Dr. Nickerson and Dr. Lindberg, along with the rest of their autonomous tools research team, sought to add to this common language in another recent paper in Communications of the ACM. They proposed what they referred to as a “triple-loop approach” to the design process, referring to the back-and-forth learning interactions between humans and machines.
“It speaks to the way people are learning from machines in these environments, and also the way machines are learning from people,” Dr. Nickerson said.
In another example, the research team looked at the design of semiconductor chips, which are found in mobile phones and other electronics. As chips have gotten smaller, yet more complicated, the design process has had to change.

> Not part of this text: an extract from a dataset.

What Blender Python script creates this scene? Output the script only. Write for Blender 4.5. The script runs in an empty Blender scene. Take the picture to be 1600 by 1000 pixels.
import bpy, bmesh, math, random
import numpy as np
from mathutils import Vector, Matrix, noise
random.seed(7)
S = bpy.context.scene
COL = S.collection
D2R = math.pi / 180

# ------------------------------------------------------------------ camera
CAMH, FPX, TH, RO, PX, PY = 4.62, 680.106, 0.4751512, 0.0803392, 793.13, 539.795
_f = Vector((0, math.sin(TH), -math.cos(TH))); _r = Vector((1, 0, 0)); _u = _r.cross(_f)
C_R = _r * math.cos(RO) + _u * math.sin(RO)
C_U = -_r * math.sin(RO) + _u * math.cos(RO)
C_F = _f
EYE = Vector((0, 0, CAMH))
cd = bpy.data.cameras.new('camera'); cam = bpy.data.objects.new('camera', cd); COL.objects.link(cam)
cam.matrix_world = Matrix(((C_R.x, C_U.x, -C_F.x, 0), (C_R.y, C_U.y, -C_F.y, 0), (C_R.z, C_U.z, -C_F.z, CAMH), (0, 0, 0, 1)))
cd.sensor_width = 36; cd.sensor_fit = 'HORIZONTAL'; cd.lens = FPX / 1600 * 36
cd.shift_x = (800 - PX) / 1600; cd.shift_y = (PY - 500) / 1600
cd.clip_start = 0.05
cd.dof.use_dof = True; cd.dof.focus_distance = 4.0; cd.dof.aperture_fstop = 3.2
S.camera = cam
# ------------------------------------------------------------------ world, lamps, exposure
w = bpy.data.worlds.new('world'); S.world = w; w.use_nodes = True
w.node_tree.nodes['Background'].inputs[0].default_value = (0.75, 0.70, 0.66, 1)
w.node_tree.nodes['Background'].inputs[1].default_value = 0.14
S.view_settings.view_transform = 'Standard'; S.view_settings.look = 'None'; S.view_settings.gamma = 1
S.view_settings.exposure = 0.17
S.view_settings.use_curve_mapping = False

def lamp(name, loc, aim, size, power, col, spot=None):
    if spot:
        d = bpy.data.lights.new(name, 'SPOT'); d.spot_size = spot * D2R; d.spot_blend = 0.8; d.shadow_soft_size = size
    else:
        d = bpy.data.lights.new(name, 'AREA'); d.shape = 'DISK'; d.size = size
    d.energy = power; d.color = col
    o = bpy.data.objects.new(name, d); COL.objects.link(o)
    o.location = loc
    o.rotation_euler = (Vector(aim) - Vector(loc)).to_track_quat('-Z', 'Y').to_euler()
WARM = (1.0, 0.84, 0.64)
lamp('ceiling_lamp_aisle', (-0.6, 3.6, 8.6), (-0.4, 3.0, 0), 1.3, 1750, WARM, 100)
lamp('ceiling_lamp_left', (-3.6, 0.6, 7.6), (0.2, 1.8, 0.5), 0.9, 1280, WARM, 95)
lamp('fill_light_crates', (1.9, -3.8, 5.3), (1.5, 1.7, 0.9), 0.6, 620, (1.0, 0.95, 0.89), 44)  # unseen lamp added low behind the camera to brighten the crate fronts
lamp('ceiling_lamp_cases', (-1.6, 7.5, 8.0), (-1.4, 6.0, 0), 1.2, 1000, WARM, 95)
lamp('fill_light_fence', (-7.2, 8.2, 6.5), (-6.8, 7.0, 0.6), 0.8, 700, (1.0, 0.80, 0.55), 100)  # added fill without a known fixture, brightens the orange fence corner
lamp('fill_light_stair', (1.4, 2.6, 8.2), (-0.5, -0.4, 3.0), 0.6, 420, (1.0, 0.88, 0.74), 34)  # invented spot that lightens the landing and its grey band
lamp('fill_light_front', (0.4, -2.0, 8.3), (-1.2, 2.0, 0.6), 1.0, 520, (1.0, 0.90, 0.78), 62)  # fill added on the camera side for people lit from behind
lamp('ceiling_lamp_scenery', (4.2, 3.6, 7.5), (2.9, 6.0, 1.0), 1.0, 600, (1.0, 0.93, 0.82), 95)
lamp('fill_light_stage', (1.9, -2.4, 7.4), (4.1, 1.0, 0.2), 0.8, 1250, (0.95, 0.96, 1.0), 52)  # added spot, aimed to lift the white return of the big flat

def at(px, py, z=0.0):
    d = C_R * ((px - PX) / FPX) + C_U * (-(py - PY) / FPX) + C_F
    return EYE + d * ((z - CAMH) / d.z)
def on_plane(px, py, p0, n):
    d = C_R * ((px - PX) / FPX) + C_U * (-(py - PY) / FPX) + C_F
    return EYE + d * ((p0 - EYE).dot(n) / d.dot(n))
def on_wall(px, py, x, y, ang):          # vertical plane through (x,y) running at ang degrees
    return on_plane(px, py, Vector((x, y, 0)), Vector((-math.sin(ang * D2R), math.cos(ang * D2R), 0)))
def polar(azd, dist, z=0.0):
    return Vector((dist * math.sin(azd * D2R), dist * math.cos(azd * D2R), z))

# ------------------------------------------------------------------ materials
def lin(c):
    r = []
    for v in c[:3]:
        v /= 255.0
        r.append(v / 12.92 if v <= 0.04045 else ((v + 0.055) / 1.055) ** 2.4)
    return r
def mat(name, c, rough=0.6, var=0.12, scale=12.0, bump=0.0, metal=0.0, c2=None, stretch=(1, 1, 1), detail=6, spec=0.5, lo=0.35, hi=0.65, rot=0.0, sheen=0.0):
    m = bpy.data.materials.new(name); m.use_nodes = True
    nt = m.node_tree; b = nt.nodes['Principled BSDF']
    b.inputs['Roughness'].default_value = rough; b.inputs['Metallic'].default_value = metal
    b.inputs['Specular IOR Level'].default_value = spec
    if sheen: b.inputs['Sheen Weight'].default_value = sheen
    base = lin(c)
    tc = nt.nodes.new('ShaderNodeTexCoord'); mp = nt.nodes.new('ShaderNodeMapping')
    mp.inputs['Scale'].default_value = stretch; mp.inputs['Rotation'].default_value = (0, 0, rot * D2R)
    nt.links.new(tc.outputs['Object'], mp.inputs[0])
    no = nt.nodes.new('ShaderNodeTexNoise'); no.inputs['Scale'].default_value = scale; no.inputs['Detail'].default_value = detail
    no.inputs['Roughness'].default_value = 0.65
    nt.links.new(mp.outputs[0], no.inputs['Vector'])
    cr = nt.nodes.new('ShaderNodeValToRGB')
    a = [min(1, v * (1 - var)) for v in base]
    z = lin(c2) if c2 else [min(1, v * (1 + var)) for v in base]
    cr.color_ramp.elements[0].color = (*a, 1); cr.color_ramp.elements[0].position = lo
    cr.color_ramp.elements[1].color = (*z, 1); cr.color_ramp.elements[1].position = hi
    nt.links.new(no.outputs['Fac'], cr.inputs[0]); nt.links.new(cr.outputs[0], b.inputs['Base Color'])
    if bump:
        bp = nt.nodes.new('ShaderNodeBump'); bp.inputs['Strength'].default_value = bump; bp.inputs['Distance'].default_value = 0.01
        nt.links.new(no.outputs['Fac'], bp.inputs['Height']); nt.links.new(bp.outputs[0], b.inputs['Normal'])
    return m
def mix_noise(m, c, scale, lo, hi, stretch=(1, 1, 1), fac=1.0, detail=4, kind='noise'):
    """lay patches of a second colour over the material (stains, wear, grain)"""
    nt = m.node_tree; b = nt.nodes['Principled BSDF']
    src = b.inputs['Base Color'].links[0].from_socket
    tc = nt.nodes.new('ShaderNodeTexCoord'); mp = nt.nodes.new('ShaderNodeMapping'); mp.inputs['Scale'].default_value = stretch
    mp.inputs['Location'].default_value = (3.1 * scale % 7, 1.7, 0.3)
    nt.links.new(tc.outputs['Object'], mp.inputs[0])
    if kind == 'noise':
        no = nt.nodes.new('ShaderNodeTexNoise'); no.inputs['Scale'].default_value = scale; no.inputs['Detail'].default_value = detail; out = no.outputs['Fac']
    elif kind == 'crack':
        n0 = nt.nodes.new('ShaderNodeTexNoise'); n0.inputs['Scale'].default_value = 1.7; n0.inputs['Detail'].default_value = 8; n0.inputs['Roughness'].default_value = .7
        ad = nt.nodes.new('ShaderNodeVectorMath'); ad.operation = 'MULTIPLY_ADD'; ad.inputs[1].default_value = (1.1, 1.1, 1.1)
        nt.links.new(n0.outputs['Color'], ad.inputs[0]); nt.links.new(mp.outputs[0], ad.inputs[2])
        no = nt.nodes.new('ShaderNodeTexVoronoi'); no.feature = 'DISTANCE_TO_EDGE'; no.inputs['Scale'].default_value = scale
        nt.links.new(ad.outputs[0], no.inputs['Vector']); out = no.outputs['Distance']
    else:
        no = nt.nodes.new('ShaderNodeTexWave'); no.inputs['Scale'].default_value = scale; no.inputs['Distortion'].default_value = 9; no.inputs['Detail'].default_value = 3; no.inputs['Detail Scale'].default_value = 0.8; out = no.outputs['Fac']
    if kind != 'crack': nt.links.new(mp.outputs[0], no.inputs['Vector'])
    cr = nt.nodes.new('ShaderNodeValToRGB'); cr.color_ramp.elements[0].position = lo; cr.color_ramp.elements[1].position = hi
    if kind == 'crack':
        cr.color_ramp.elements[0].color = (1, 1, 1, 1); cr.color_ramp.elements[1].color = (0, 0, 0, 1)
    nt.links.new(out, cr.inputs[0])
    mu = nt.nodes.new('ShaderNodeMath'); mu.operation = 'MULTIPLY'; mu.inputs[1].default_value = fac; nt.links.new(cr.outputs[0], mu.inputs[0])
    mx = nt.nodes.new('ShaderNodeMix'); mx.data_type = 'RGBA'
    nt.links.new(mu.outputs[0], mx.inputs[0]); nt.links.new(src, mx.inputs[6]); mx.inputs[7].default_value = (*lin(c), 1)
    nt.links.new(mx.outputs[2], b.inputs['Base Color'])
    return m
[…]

“Designers of the early semiconductor chips from the 1950s and onward would draw their plans on physical blueprints, which grew excessively large, thus prompting a process of digitalization,” Dr. Lindberg said. “Today, if you had to print out a chip design on paper, it would cover all of Hoboken, since modern chips often feature billions of components.”
As with video game designers, chip designers use autonomous tools to generate layout options, inputting and modifying parameters based on the design outcome. Through the cycles of this process, designers learn more about the tool and can improve their parameters, while developers of the tool itself can also improve their algorithms by learning about the mental models of both the machine and the designer.
Human-machine interaction will continue to redefine the design process, as well as other areas of work, which is why Dr. Lindberg refers to this as an “ongoing research journey.” Much like players in the open world of “Ghost Recon Wildlands,” he and Dr. Nickerson have plenty of terrain to explore.